There is also another Midrash which appears to have used part of the appendix (Tanchuma Lekh-lekha, 5, 5):

"When he came to the entrance of Egypt and they stood at the Nile, our patriarch Avraham saw Sara's reflection in that river as a shining sun. From here the Sages taught: Compared with Sara, all other women are like a monkey to a human being."

The second appendix has a parallel in Bava Metzia 84a.

[9] And similarly in tractate Derekh Eretz, in the chapter dealing with forbidden relations, halakha 13.

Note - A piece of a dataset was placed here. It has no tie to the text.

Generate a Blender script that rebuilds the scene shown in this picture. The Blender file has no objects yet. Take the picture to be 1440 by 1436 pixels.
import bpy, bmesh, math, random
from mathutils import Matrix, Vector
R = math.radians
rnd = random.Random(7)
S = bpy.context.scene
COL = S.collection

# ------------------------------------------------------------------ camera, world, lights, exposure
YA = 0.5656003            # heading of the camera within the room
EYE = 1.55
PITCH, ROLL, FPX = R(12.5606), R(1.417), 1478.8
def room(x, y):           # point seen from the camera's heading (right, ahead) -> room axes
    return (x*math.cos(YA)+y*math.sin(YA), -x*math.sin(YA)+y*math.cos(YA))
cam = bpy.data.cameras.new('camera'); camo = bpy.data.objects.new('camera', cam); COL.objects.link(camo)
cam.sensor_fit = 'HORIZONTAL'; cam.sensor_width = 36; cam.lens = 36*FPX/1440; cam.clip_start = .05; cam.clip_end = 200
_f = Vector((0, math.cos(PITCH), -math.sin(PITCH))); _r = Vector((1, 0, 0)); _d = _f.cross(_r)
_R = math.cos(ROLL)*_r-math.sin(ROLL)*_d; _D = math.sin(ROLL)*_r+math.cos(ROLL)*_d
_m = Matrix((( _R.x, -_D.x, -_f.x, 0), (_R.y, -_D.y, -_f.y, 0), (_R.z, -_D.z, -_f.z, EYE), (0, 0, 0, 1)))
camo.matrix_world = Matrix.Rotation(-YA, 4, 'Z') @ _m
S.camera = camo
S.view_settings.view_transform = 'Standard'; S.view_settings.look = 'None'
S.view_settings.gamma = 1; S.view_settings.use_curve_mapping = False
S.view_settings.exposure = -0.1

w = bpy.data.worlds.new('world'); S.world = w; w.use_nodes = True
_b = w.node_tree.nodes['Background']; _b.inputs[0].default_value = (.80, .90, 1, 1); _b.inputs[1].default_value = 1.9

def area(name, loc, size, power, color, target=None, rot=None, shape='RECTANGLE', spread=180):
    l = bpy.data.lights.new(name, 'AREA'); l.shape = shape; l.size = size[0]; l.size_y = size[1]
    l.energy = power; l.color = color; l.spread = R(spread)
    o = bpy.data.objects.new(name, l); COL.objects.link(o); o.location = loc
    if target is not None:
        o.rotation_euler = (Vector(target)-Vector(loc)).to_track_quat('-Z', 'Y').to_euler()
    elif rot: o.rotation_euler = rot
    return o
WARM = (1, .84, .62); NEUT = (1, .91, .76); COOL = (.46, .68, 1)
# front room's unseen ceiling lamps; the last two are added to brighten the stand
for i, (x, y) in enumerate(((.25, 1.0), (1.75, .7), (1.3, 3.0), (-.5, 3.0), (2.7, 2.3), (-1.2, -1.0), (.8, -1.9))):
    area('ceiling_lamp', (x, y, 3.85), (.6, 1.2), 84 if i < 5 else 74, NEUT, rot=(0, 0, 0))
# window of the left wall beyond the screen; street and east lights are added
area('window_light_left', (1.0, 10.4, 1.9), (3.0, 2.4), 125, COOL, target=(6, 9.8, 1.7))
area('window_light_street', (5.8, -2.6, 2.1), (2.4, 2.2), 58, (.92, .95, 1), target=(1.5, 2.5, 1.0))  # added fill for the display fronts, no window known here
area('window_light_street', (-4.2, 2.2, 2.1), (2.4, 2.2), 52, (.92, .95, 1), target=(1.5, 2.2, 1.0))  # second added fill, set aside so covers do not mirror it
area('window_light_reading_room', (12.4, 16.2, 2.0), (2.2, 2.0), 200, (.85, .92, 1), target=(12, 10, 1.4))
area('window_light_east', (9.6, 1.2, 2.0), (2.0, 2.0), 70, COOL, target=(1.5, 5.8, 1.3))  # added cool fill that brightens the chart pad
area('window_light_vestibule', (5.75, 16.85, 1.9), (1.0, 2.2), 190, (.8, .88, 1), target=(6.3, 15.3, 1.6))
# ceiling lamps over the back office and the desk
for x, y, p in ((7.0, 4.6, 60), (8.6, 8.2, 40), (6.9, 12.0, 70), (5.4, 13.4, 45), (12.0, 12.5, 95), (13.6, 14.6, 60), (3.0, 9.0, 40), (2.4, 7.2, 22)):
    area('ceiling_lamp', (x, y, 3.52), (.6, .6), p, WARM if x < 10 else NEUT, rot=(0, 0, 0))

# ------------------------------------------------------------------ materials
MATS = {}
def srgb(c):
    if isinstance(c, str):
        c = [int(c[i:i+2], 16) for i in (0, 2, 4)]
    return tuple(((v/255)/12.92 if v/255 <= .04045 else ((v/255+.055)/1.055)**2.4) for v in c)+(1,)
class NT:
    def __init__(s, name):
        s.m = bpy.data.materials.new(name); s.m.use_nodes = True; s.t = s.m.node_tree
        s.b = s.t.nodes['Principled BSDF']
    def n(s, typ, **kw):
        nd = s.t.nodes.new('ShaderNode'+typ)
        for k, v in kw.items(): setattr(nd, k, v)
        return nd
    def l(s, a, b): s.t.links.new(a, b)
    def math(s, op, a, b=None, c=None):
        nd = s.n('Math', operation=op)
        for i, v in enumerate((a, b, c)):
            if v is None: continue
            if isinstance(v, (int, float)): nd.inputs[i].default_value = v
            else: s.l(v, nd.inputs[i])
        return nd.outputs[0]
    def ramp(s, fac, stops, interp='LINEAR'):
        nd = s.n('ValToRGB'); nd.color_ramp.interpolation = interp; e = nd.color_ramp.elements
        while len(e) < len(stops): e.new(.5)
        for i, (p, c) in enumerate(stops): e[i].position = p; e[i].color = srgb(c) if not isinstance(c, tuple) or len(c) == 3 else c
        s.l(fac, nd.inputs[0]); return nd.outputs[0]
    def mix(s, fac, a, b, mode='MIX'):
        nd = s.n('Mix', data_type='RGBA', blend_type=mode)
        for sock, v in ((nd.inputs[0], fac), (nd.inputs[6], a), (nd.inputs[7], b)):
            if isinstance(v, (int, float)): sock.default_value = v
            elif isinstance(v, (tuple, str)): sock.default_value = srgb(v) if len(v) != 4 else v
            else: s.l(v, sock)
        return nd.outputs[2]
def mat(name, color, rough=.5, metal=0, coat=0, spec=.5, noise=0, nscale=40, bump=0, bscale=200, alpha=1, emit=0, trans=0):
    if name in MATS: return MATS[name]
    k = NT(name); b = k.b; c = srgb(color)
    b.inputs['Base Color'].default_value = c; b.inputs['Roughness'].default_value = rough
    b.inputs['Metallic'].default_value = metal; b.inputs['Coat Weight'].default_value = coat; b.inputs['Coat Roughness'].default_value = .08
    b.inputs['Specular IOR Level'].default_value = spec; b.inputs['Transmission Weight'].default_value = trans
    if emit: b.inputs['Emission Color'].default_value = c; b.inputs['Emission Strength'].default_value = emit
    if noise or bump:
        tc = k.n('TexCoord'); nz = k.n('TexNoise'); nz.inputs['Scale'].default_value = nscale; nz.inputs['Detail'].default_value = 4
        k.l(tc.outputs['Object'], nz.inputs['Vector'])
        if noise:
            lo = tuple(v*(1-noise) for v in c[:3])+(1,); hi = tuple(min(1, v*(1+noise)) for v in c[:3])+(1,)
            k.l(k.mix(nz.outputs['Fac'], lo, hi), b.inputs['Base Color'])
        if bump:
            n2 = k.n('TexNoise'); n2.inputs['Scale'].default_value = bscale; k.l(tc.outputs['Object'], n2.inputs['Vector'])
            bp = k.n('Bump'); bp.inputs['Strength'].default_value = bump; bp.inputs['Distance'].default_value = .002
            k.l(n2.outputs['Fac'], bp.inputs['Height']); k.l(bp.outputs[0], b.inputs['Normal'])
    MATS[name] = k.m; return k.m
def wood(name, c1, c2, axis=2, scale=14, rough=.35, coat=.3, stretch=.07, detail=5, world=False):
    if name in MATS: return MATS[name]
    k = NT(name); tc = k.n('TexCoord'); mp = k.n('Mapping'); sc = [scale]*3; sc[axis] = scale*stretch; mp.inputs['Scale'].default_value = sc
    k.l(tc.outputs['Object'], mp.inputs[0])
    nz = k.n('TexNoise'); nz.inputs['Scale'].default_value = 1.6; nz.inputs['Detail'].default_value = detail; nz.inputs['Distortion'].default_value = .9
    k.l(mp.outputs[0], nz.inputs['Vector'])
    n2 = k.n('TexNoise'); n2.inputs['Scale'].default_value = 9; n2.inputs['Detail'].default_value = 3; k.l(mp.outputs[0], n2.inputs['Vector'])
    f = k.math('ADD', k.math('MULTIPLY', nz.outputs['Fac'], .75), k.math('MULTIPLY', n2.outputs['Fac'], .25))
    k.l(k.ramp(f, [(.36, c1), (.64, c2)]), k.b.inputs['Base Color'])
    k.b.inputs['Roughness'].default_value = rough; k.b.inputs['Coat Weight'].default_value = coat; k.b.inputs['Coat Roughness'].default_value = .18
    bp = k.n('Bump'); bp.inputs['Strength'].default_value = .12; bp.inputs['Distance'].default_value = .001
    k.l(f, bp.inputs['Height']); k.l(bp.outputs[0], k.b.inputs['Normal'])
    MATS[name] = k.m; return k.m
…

[10] Interesting in this context are the sources dealing with modesty that mention a woman's heel. Tractate Kalla 1, 8 (and parallels): "And whoever looks upon a woman's heel will beget degenerate children;” Jerusalem Talmud, Challa 2:1, 58c: "One who looks upon a woman's heel is as though he looked upon her womb, and one who looks upon her womb is as though he had intercourse with her."

[11] See, for example, Berakhot 20a (= Zevachim 118b); Sifrei, Bemidbar, sec. 139 (ed. Horowitz, p. 185), and the parallel in Shabbat 64b.  

[12] Vayikra Rabba 20, 10 (= Pesikta de-Rav Kahana 26, 9 (ed. Mandelbaum, p. 396), and parallels.